Je ne peux m’empêcher de considérer cette anecdote comme emblématique du tour qu’ont pris, en France, les élections européennes lors des quarante années suivantes: du grand n’importe-quoi, une « Fête du Slip » se matérialisant par la juxtaposition de petites combines nationales des grands partis et de candidatures foutraques – sectes, illuminés, trotskistes lambertistes, « Jean-Edern » de toutes sortes. Un scrutin vécu par ses participants et observateurs, proportionnelle aidant, comme un sondage grandeur nature. Un outil de gestion des carrières des un-e-s et des autres dans les formations dites « de gouvernement », un moyen de « se compter » pour les autres. Y compris, bien sûr, pour les formations les plus hostiles à la construction européenne. Notons que ce schéma se retrouve, peu ou prou, dans les autres pays européens et, last but not least, que le parlement issu de ces élections a des pouvoirs limités. Au final: le fameux « déficit démocratique » qui affecte l’Union Européenne.

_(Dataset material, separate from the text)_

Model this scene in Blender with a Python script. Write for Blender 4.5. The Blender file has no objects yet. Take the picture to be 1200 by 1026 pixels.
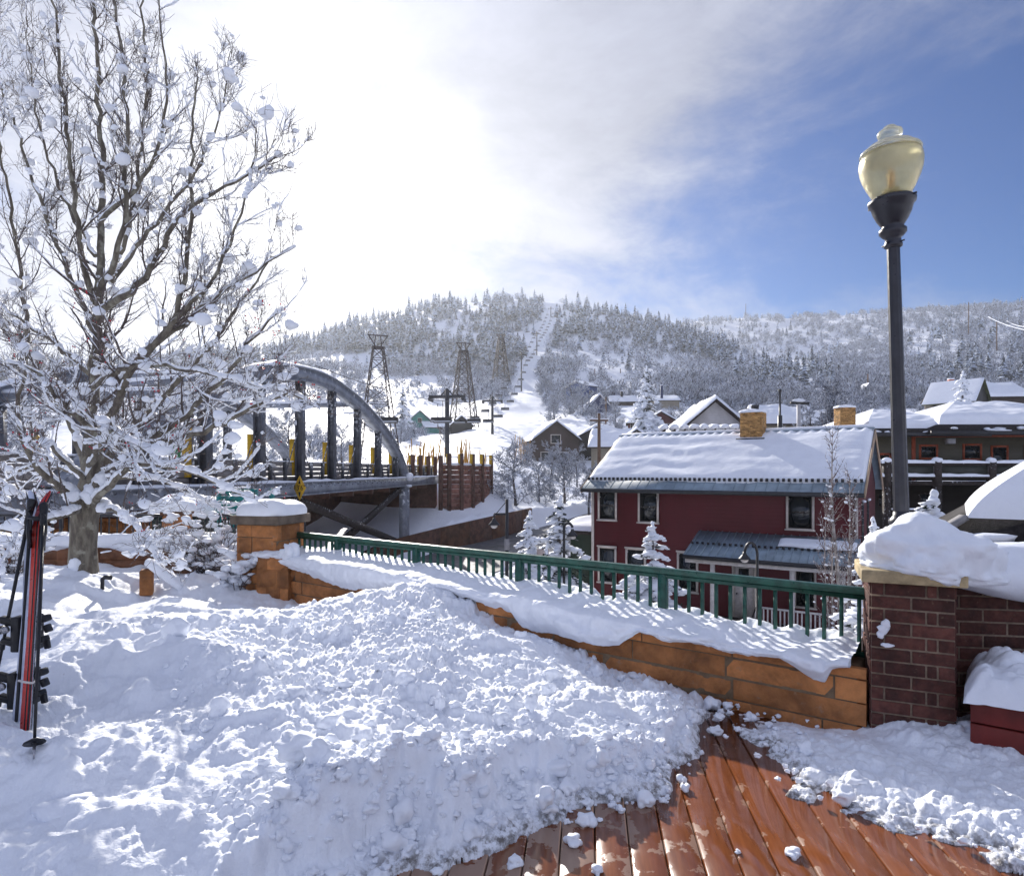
import bpy, math, random
import numpy as np
from mathutils import Vector, Matrix

random.seed(7)
RNG = np.random.default_rng(11)
SC = bpy.context.scene
COL = SC.collection
R = math.radians

# ------------------------------------------------------------------ camera
F, CX, HY, EYE = 750.0, 600.0, 551.0, 1.6
cam = bpy.data.cameras.new('camera')
cam.sensor_width = 36.0
cam.lens = F / 1200.0 * 36.0
cam.shift_y = (HY - 513.0) / 1200.0
cam.clip_start = 0.05
cam.clip_end = 9000
cam_o = bpy.data.objects.new('camera', cam)
COL.objects.link(cam_o)
cam_o.location = (0, 0, EYE)
cam_o.rotation_euler = (R(90), 0, 0)
SC.camera = cam_o

# ------------------------------------------------------------------ sun, sky, exposure
SUN_AZ, SUN_EL = R(-16.5), R(25.0)         # azimuth from +Y towards +X
SUN_DIR = Vector((math.sin(SUN_AZ) * math.cos(SUN_EL), math.cos(SUN_AZ) * math.cos(SUN_EL), math.sin(SUN_EL)))
sun = bpy.data.lights.new('sun', 'SUN')
sun.energy = 4.4
sun.angle = R(0.6)
sun.color = (1.0, 0.945, 0.87)
sun_o = bpy.data.objects.new('sun', sun)
COL.objects.link(sun_o)
sun_o.rotation_euler = SUN_DIR.to_track_quat('Z', 'Y').to_euler()
sun_o.location = SUN_DIR * 50

SC.view_settings.view_transform = 'Standard'
SC.view_settings.look = 'None'
SC.view_settings.exposure = 0.75
SC.view_settings.gamma = 1.0
SC.view_settings.use_curve_mapping = False

class NT:
    """tiny helper around a node tree"""
    def __init__(s, tree):
        s.t = tree
    def n(s, typ, **kw):
        nd = s.t.nodes.new(typ)
        for k, v in kw.items():
            if k.startswith('i_'):
                key = k[2:]
                key = int(key) if key.isdigit() else key
                s.set(nd.inputs[key], v)
            else:
                setattr(nd, k, v)
        return nd
    def set(s, sock, v):
        if isinstance(v, bpy.types.NodeSocket):
            s.t.links.new(v, sock)
        else:
            sock.default_value = v
    def math(s, op, a, b=0.0, c=None, clamp=False):
        nd = s.t.nodes.new('ShaderNodeMath'); nd.operation = op; nd.use_clamp = clamp
        s.set(nd.inputs[0], a); s.set(nd.inputs[1], b)
        if c is not None: s.set(nd.inputs[2], c)
        return nd.outputs[0]
    def mix(s, f, a, b, blend='MIX'):
        nd = s.t.nodes.new('ShaderNodeMix'); nd.data_type = 'RGBA'; nd.blend_type = blend
        s.set(nd.inputs[0], f); s.set(nd.inputs[6], a); s.set(nd.inputs[7], b)
        return nd.outputs[2]
    def ramp(s, f, pts, interp='LINEAR'):
        nd = s.t.nodes.new('ShaderNodeValToRGB'); cr = nd.color_ramp; cr.interpolation = interp
        while len(cr.elements) < len(pts): cr.elements.new(0.5)
        for e, (p, c) in zip(cr.elements, pts):
            e.position = p
            e.color = (c, c, c, 1) if isinstance(c, (int, float)) else (*c, 1)
        s.set(nd.inputs[0], f)
        return nd.outputs[0]
    def noise(s, vec, scale, detail=4, rough=0.55, dist=0.0, out=0):
        nd = s.t.nodes.new('ShaderNodeTexNoise')
        if vec is not None: s.set(nd.inputs['Vector'], vec)
        nd.inputs['Scale'].default_value = scale
        nd.inputs['Detail'].default_value = detail
        nd.inputs['Roughness'].default_value = rough
        nd.inputs['Distortion'].default_value = dist
        return nd.outputs[out]
    def smooth(s, v, a, b, lo=0.0, hi=1.0):
        nd = s.t.nodes.new('ShaderNodeMapRange'); nd.interpolation_type = 'SMOOTHSTEP'
        s.set(nd.inputs[0], v)
        for i, x in zip((1, 2, 3, 4), (a, b, lo, hi)): nd.inputs[i].default_value = x
        return nd.outputs[0]

world = bpy.data.worlds.new('World')
SC.world = world
world.use_nodes = True
wt = world.node_tree
wt.nodes.clear()
N = NT(wt)
sky = N.n('ShaderNodeTexSky', sky_type='NISHITA', sun_disc=False)
sky.sun_elevation = SUN_EL
sky.sun_rotation = SUN_AZ
sky.altitude = 2100
sky.air_density = 1.0
sky.dust_density = 0.6
sky.ozone_density = 2.2
gen = N.n('ShaderNodeTexCoord').outputs['Generated']
dotn = N.n('ShaderNodeVectorMath', operation='DOT_PRODUCT'); wt.links.new(gen, dotn.inputs[0]); dotn.inputs[1].default_value = SUN_DIR
dot = dotn.outputs['Value']
sepd = N.n('ShaderNodeSeparateXYZ'); wt.links.new(gen, sepd.inputs[0])
# clouds on a layer above: direction divided by height
hz = N.math('ADD', N.math('MAXIMUM', sepd.outputs[2], 0.0), 0.32)
cmb = N.n('ShaderNodeCombineXYZ')
wt.links.new(N.math('DIVIDE', sepd.outputs[0], hz), cmb.inputs[0])
wt.links.new(N.math('DIVIDE', sepd.outputs[1], hz), cmb.inputs[1])
wt.links.new(N.math('MULTIPLY', sepd.outputs[2], 1.2), cmb.inputs[2])
off = N.n('ShaderNodeVectorMath', operation='ADD'); wt.links.new(cmb.outputs[0], off.inputs[0]); off.inputs[1].default_value = (3.1, 2.6, 0.0)
n1 = N.noise(off.outputs[0], 1.5, 8, 0.60, 0.55)
n2 = N.noise(off.outputs[0], 5.0, 8, 0.62, 0.4)
nn = N.math('ADD', N.math('MULTIPLY', n1, 0.70), N.math('MULTIPLY', n2, 0.30))
# cloud cover: thick round the sun, a veil high up, thinning to the right, a low bank on the ridge
bias = N.math('MULTIPLY', N.smooth(dot, 0.78, 0.985), 0.30)
up_ = N.math('MULTIPLY', N.smooth(sepd.outputs[2], 0.34, 0.52), N.smooth(sepd.outputs[0], -0.30, 0.10))
bias = N.math('ADD', bias, N.math('MULTIPLY', up_, 0.21))
bias = N.math('SUBTRACT', bias, N.math('MULTIPLY', N.smooth(sepd.outputs[0], 0.02, 0.50), 0.08))
lowb = N.math('MULTIPLY', N.smooth(sepd.outputs[2], 0.29, 0.19), 0.11)
# unseen cloud added behind the viewer, brightened to lift the shaded sides
back = N.smooth(sepd.outputs[1], 0.15, -0.55)
bias = N.math('ADD', bias, N.math('MULTIPLY', back, 0.16))
cov = N.smooth(N.math('ADD', N.math('ADD', nn, bias), lowb), 0.48, 0.80)
cov = N.math('MULTIPLY', cov, 0.93)
hsv = N.n('ShaderNodeHueSaturation'); hsv.inputs['Saturation'].default_value = 2.3; hsv.inputs['Value'].default_value = 0.055
hsv.inputs['Hue'].default_value = 0.514
wt.links.new(sky.outputs[0], hsv.inputs['Color'])
dp = N.math('MAXIMUM', dot, 0.0)
glow_dir = (math.sin(R(-15)) * math.cos(R(16)), math.cos(R(-15)) * math.cos(R(16)), math.sin(R(16)))
dot2n = N.n('ShaderNodeVectorMath', operation='DOT_PRODUCT'); wt.links.new(gen, dot2n.inputs[0]); dot2n.inputs[1].default_value = glow_dir
g1 = N.math('POWER', N.math('MAXIMUM', dot2n.outputs['Value'], 0.0), 10.0)
g2 = N.math('POWER', dp, 38.0)
shade = N.smooth(nn, 0.34, 0.66, 0.74, 1.14)
cb = N.math('ADD', N.math('ADD', 0.31, N.math('MULTIPLY', g1, 0.15)), N.math('MULTIPLY', g2, 0.34))
cb = N.math('MULTIPLY', N.math('ADD', cb, N.math('MULTIPLY', back, 0.22)), shade)
tint = N.mix(g1, (0.84, 0.90, 1.16, 1), (1.0, 0.99, 0.98, 1))
sc = N.n('ShaderNodeVectorMath', operation='SCALE'); wt.links.new(tint, sc.inputs[0]); wt.links.new(cb, sc.inputs['Scale'])
skymix = N.mix(cov, hsv.outputs[0], sc.outputs[0])
bg = N.n('ShaderNodeBackground'); wt.links.new(skymix, bg.inputs[0]); bg.inputs[1].default_value = 1.0
wo = N.n('ShaderNodeOutputWorld'); wt.links.new(bg.outputs[0], wo.inputs[0])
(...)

Emmanuel Macron a, à peu de choses près, l’âge de cette institution qu’est le Parlement Européen désigné au suffrage universel, en théorie on ne saurait lui en reprocher les faiblesses. On ne saurait, non plus, contester la sincérité de ses convictions européennes. Mais de ces quarante années où les électeurs ont été invités à désigner des parlementaires sans mandat ni pouvoir clairs, de ces quarante années au cours desquelles l’Europe des marchands et des marchés s’est faite hors-sol, sous la houlette de chefs d’état ou de gouvernement certes élus (le Conseil Européen), mais sur des programmes strictement nationaux, de ces quarante années où le politique s’est effacé devant les « nécessités » de l’économique, Emmanuel Macron est le rejeton, voire le symbole. Car il est possible qu’au train où vont les choses – Brexit, défaite de Matteo Renzi en Italie, effacement planifié d’Angela Merkel… – il ne devienne rapidement le dernier représentant encore au pouvoir d’une classe politique européenne « d’avant » – d’avant l’ascension spectaculaire, en Europe comme ailleurs, de bruyants démagogues « dégagistes ».
Alors lorsque son gouvernement décide, en guise d’appel au civisme, de produire et diffuser un clip franchement orienté, déclinant des thèmes qui seront a priori ceux de la campagne du parti du président, l’opposition pousse des hurlements. Quelques mois après l’affaire Benalla, la série « l’Etat c’est moi, j’aurais tort de me gêner » continue, certes. Mais surtout, ce clip « officiel » signe un aveu: pour Macron et les siens, le débat démocratique européen – pour autant que la campagne électorale française en soit un quelconque reflet – ne saurait s’organiser qu’autour d’un certain nombre de thématiques bien définies (immigration, concurrence, environnement) qu’une video de quelques minutes peut facilement résumer. Escamotés, les débats potentiels sur la fiscalité, la régulation de l’économie, les questions institutionnelles… Et puis il y a le fond: Macron, dans cette histoire, se veut l’incarnation de la résistance à tous les « populismes », tous les « illibéraux », mouvements dont le hongrois Viktor Orban serait l’incarnation. Cette posture se décline également dans une version purement « hexagonale » en vue des prochaines échéances électorales en France: « entre Mélenchon/Le Pen et moi, il n’y a rien ». Bien. Seulement voilà: n’eût été l’arrogance de cette élite européenne dopée à l’ultra-libéralisme reagano-thatcherien dont Macron est la caricature, n’eût été la nullité des débats que suscitent les élections européennes, lesdits « populistes » ne seraient peut-être pas aussi saillants dans l’espace démocratique (voir ici-même, « Salauds de Pauvres »). Le clip alarmiste du gouvernement Macron, c’est finalement le credo d’un pompier pyromane.
En l’état actuel des choses – une gauche atone ou réduite aux vitupérations souverainistes et complotistes d’un Mélenchon – il y a fort à parier que ces élections quadragénaires ne dépareront pas leurs éditions précédentes – escamotage des vrais enjeux continentaux et politicailleries franchouillardes. La Fête du Slip battra son plein en 2019, Macron en sera le maître de cérémonie.